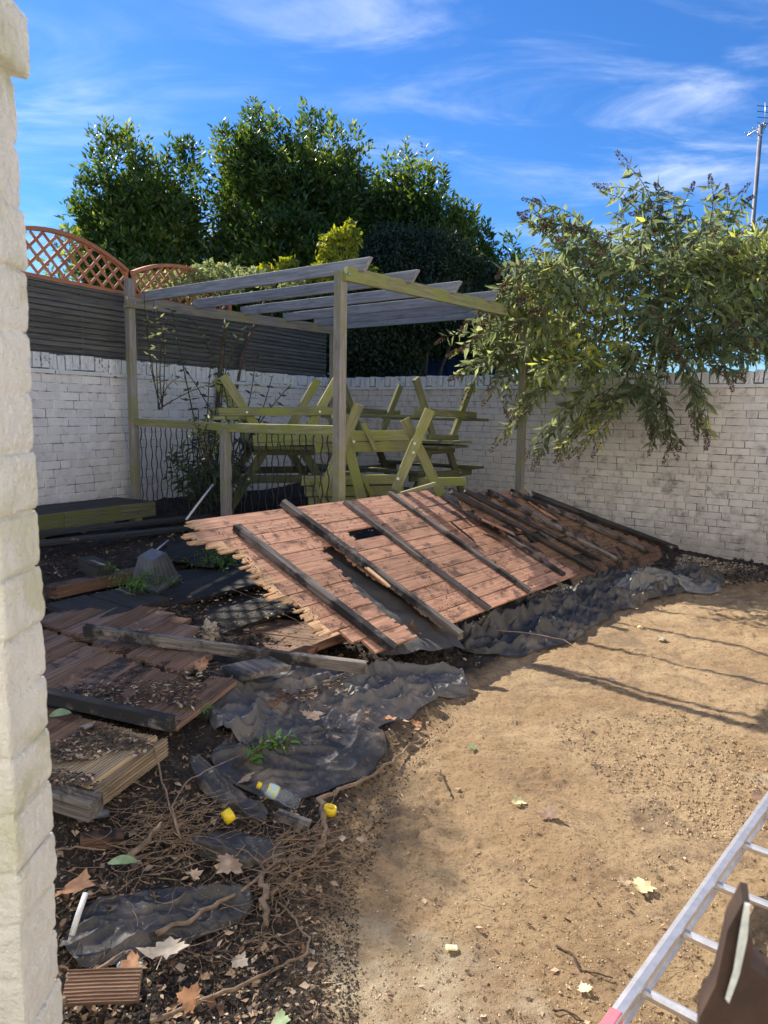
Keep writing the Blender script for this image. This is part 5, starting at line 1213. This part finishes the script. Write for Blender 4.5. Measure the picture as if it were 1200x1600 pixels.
lump('stone', 1000, 1020-40, .022, 'leaf_pale', 'pale stone on the sand among the rafter shadows', 'stone', 50); lump('stone', 956, 1062, .02, 'leaf_grey', 'small grey-beige stone just below the rafter shadows', 'stone', 51)
lump('crumpled_wrapper', 1035, 998, .035, 'rag', 'flattened dusty wrapper on the sand between the rafter shadows', 'wrapper', 52, squash=.25)
o = beam('wood_chip', GP(697, 1480, .012), GP(714, 1481, .012), .026, .007, M['leaf_pale'], rough=.004); meta(o, 'small square pale wood chip alone on the sand', 'wood chip')
branch('green plastic cord on the deck beside the splintered joist', [(98, 1084), (118, 1083), (135, 1094)], .003, 'cord', 'cord', cat='cord', zs=[.47, .48, .46]) if 'cord' in M else None

# ladder lying low over the sand at the right
def ladder():
    a = G(962, 1600, .125); b = G(1200, 1258, .15); d = (b-a)/np.linalg.norm(b-a); side = np.cross(d, (0, 0, 1)); side = side/np.linalg.norm(side)
    root = thing('ladder', a, 'scuffed aluminium ladder lying over the sand at the bottom right', 'ladder')
    def near(px_): # rail parameter nearest to photo point
        ts = np.linspace(-1, 3, 2000); q = np.array([px(a+d*t_) for t_ in ts]); return ts[np.argmin(np.hypot(q[:, 0]-px_[0]+10, q[:, 1]-px_[1]+7))]
    t0 = near((1004, 1550)); t4 = near((1196, 1267)); st = (t4-t0)/4; wd = .36
    prof = [(-.012, -.030), (.012, -.030), (.013, -.022), (.006, -.018), (.006, .018), (.013, .022), (.012, .030), (-.004, .033), (-.016, .028), (-.017, .0), (-.016, -.028)]
    for sgn, off in ((1, 0.), (-1, wd)):
        p0 = a-d*.9+side*off; L = 3.6; MM = frame(p0, p0+d*L); vs = []; fs = []; k = len(prof)
        s2 = 1 if (MM.to_3x3() @ Vector((0, 1, 0))).dot(V(side)) > 0 else -1
        for x in np.linspace(0, L, 9):
            for (y, z) in prof: vs.append((x, y*s2*sgn*1.25, z))
        for i in range(8):
            for j in range(k): q = i*k+j; r_ = i*k+(j+1) % k; fs.append((q, r_, r_+k, q+k))
        fs += [tuple(range(k)), tuple(8*k+j for j in range(k))]
        obj('rail', mesh('rail', vs, fs), M['alu'], root, MM)
    v, f_ = tube_data([a-d*.12+side*.0, a+d*.035], .0, 4)
    beam('paint_mark', a-d*.2-side*.004+np.array([0, 0, .0]), a+d*.012-side*.004, .0345, .0665, M['alu_pink'], root)
    for i in range(-2, 9):
        p0 = a+d*(t0+st*i); v, f_ = tube_data([p0+side*.008, p0+side*(wd*.5), p0+side*(wd-.008)], .0155, 10); obj('rung', mesh('rung', v, f_, False), M['alu'], root)
ladder()
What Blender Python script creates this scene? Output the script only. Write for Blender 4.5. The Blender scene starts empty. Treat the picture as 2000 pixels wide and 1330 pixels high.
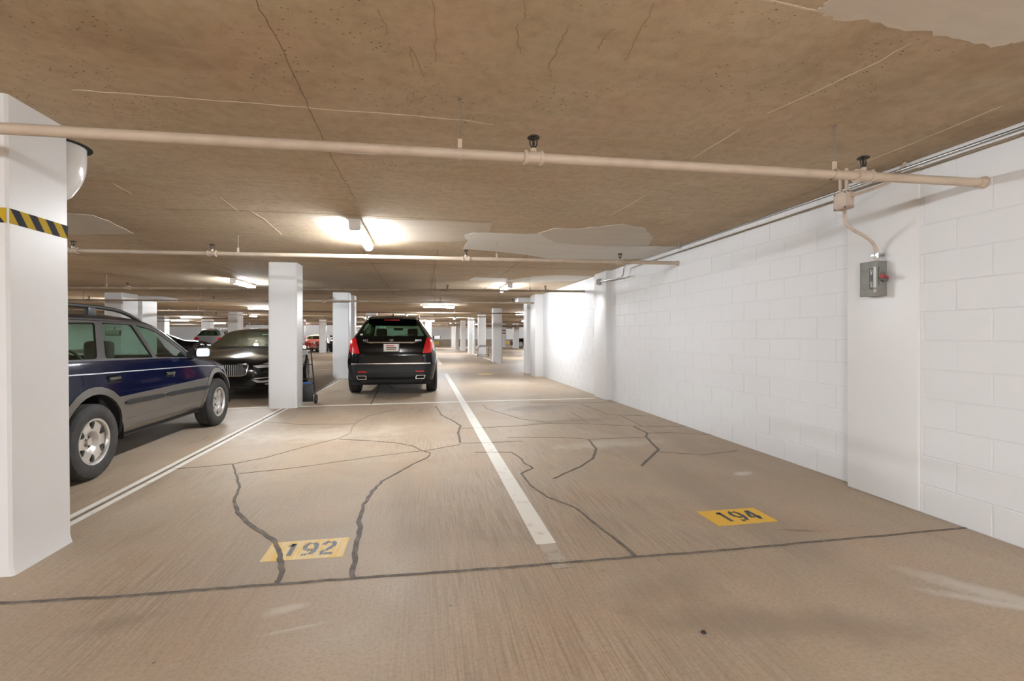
import bpy, bmesh, math, random
import numpy as np
from mathutils import Vector, Matrix
from mathutils.geometry import tessellate_polygon
from mathutils.bvhtree import BVHTree
random.seed(7)
SC = bpy.context.scene
COL = SC.collection
# ------------------------------------------------------------------ camera
FPX = 924.0; CXP = 1000.0; HYP = 655.3; CAMH = 1.255
TH = math.atan(172 / 924); SN, CS = math.sin(TH), math.cos(TH)
cam_d = bpy.data.cameras.new('camera'); cam = bpy.data.objects.new('camera', cam_d); COL.objects.link(cam)
cam.location = (0, 0, CAMH); cam.rotation_euler = (math.pi / 2, 0, -TH)
cam_d.sensor_width = 36; cam_d.lens = 36 * FPX / 2000; cam_d.shift_y = -(665 - HYP) / 2000
cam_d.clip_start = 0.05; cam_d.clip_end = 200
SC.camera = cam
SC.view_settings.view_transform = 'Standard'; SC.view_settings.look = 'None'
SC.view_settings.gamma = 1; SC.view_settings.use_curve_mapping = False
SC.view_settings.exposure = 2.42
world = bpy.data.worlds.new('world'); SC.world = world; world.use_nodes = True
world.node_tree.nodes['Background'].inputs[0].default_value = (0.9, 0.95, 1, 1)
world.node_tree.nodes['Background'].inputs[1].default_value = 0.25
SC.cycles.use_denoising = True
SC.cycles.max_bounces = 12; SC.cycles.diffuse_bounces = 6; SC.cycles.glossy_bounces = 4
SC.cycles.transparent_max_bounces = 12; SC.cycles.sample_clamp_indirect = 6
SC.cycles.caustics_reflective = False; SC.cycles.caustics_refractive = False
LAMP = 56.0
LAMPC = (0.93, 0.965, 1.0)
H = 2.515   # ceiling height

# ------------------------------------------------------------------ pixel -> place on a real plane
def onz(px, py, z=0.0):
    D = (CAMH - z) * FPX / (py - HYP); u = (px - CXP) / FPX
    return Vector((D * (SN + u * CS), D * (CS - u * SN), z))
def fl(px, py): return onz(px, py, 0)
def ce(px, py): return onz(px, py, H)
def onx(px, py, X):
    u = (px - CXP) / FPX; D = X / (SN + u * CS)
    return Vector((X, D * (CS - u * SN), CAMH - (py - HYP) / FPX * D))

# ------------------------------------------------------------------ materials
def lin(c):
    return tuple(((v / 255) / 12.92 if v / 255 <= .04045 else ((v / 255 + .055) / 1.055) ** 2.4) for v in c) + (1,)
MATS = {}
def mat(name, col, rough=.5, metal=0, coat=0, emit=None, spec=.5):
    m = bpy.data.materials.new(name); m.use_nodes = True; MATS[name] = m
    b = m.node_tree.nodes['Principled BSDF']
    b.inputs['Base Color'].default_value = tuple(col[:3]) + (1,)
    b.inputs['Roughness'].default_value = rough; b.inputs['Metallic'].default_value = metal
    b.inputs['Coat Weight'].default_value = coat; b.inputs['Coat Roughness'].default_value = .04
    b.inputs['Specular IOR Level'].default_value = spec
    if emit:
        b.inputs['Emission Color'].default_value = tuple(emit[:3]) + (1,)
        b.inputs['Emission Strength'].default_value = emit[3]
    return m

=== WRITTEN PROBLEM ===
Every line should be retyped exactly, with the pictures omitted.

=== RESULT OF THIS EXERCISE ===
Keep writing the Blender script for this image. This is part 5, starting at line 1213. This part finishes the script. Write for Blender 4.5. Measure the picture as if it were 1200x1600 pixels.
lump('stone', 1000, 1020-40, .022, 'leaf_pale', 'pale stone on the sand among the rafter shadows', 'stone', 50); lump('stone', 956, 1062, .02, 'leaf_grey', 'small grey-beige stone just below the rafter shadows', 'stone', 51)
lump('crumpled_wrapper', 1035, 998, .035, 'rag', 'flattened dusty wrapper on the sand between the rafter shadows', 'wrapper', 52, squash=.25)
o = beam('wood_chip', GP(697, 1480, .012), GP(714, 1481, .012), .026, .007, M['leaf_pale'], rough=.004); meta(o, 'small square pale wood chip alone on the sand', 'wood chip')
branch('green plastic cord on the deck beside the splintered joist', [(98, 1084), (118, 1083), (135, 1094)], .003, 'cord', 'cord', cat='cord', zs=[.47, .48, .46]) if 'cord' in M else None

# ladder lying low over the sand at the right
def ladder():
    a = G(962, 1600, .125); b = G(1200, 1258, .15); d = (b-a)/np.linalg.norm(b-a); side = np.cross(d, (0, 0, 1)); side = side/np.linalg.norm(side)
    root = thing('ladder', a, 'scuffed aluminium ladder lying over the sand at the bottom right', 'ladder')
    def near(px_): # rail parameter nearest to photo point
        ts = np.linspace(-1, 3, 2000); q = np.array([px(a+d*t_) for t_ in ts]); return ts[np.argmin(np.hypot(q[:, 0]-px_[0]+10, q[:, 1]-px_[1]+7))]
    t0 = near((1004, 1550)); t4 = near((1196, 1267)); st = (t4-t0)/4; wd = .36
    prof = [(-.012, -.030), (.012, -.030), (.013, -.022), (.006, -.018), (.006, .018), (.013, .022), (.012, .030), (-.004, .033), (-.016, .028), (-.017, .0), (-.016, -.028)]
    for sgn, off in ((1, 0.), (-1, wd)):
        p0 = a-d*.9+side*off; L = 3.6; MM = frame(p0, p0+d*L); vs = []; fs = []; k = len(prof)
        s2 = 1 if (MM.to_3x3() @ Vector((0, 1, 0))).dot(V(side)) > 0 else -1
        for x in np.linspace(0, L, 9):
            for (y, z) in prof: vs.append((x, y*s2*sgn*1.25, z))
        for i in range(8):
            for j in range(k): q = i*k+j; r_ = i*k+(j+1) % k; fs.append((q, r_, r_+k, q+k))
        fs += [tuple(range(k)), tuple(8*k+j for j in range(k))]
        obj('rail', mesh('rail', vs, fs), M['alu'], root, MM)
    v, f_ = tube_data([a-d*.12+side*.0, a+d*.035], .0, 4)
    beam('paint_mark', a-d*.2-side*.004+np.array([0, 0, .0]), a+d*.012-side*.004, .0345, .0665, M['alu_pink'], root)
    for i in range(-2, 9):
        p0 = a+d*(t0+st*i); v, f_ = tube_data([p0+side*.008, p0+side*(wd*.5), p0+side*(wd-.008)], .0155, 10); obj('rung', mesh('rung', v, f_, False), M['alu'], root)
ladder()
What Blender Python script creates this scene? Output the script only. Write for Blender 4.5. The Blender scene starts empty. Treat the picture as 2000 pixels wide and 1330 pixels high.
import bpy, bmesh, math, random
import numpy as np
from mathutils import Vector, Matrix
from mathutils.geometry import tessellate_polygon
from mathutils.bvhtree import BVHTree
random.seed(7)
SC = bpy.context.scene
COL = SC.collection
# ------------------------------------------------------------------ camera
FPX = 924.0; CXP = 1000.0; HYP = 655.3; CAMH = 1.255
TH = math.atan(172 / 924); SN, CS = math.sin(TH), math.cos(TH)
cam_d = bpy.data.cameras.new('camera'); cam = bpy.data.objects.new('camera', cam_d); COL.objects.link(cam)
cam.location = (0, 0, CAMH); cam.rotation_euler = (math.pi / 2, 0, -TH)
cam_d.sensor_width = 36; cam_d.lens = 36 * FPX / 2000; cam_d.shift_y = -(665 - HYP) / 2000
cam_d.clip_start = 0.05; cam_d.clip_end = 200
SC.camera = cam
SC.view_settings.view_transform = 'Standard'; SC.view_settings.look = 'None'
SC.view_settings.gamma = 1; SC.view_settings.use_curve_mapping = False
SC.view_settings.exposure = 2.42
world = bpy.data.worlds.new('world'); SC.world = world; world.use_nodes = True
world.node_tree.nodes['Background'].inputs[0].default_value = (0.9, 0.95, 1, 1)
world.node_tree.nodes['Background'].inputs[1].default_value = 0.25
SC.cycles.use_denoising = True
SC.cycles.max_bounces = 12; SC.cycles.diffuse_bounces = 6; SC.cycles.glossy_bounces = 4
SC.cycles.transparent_max_bounces = 12; SC.cycles.sample_clamp_indirect = 6
SC.cycles.caustics_reflective = False; SC.cycles.caustics_refractive = False
LAMP = 56.0
LAMPC = (0.93, 0.965, 1.0)
H = 2.515   # ceiling height

# ------------------------------------------------------------------ pixel -> place on a real plane
def onz(px, py, z=0.0):
    D = (CAMH - z) * FPX / (py - HYP); u = (px - CXP) / FPX
    return Vector((D * (SN + u * CS), D * (CS - u * SN), z))
def fl(px, py): return onz(px, py, 0)
def ce(px, py): return onz(px, py, H)
def onx(px, py, X):
    u = (px - CXP) / FPX; D = X / (SN + u * CS)
    return Vector((X, D * (CS - u * SN), CAMH - (py - HYP) / FPX * D))

# ------------------------------------------------------------------ materials
def lin(c):
    return tuple(((v / 255) / 12.92 if v / 255 <= .04045 else ((v / 255 + .055) / 1.055) ** 2.4) for v in c) + (1,)
MATS = {}
def mat(name, col, rough=.5, metal=0, coat=0, emit=None, spec=.5):
    m = bpy.data.materials.new(name); m.use_nodes = True; MATS[name] = m
    b = m.node_tree.nodes['Principled BSDF']
    b.inputs['Base Color'].default_value = tuple(col[:3]) + (1,)
    b.inputs['Roughness'].default_value = rough; b.inputs['Metallic'].default_value = metal
    b.inputs['Coat Weight'].default_value = coat; b.inputs['Coat Roughness'].default_value = .04
    b.inputs['Specular IOR Level'].default_value = spec
    if emit:
        b.inputs['Emission Color'].default_value = tuple(emit[:3]) + (1,)
        b.inputs['Emission Strength'].default_value = emit[3]
    return m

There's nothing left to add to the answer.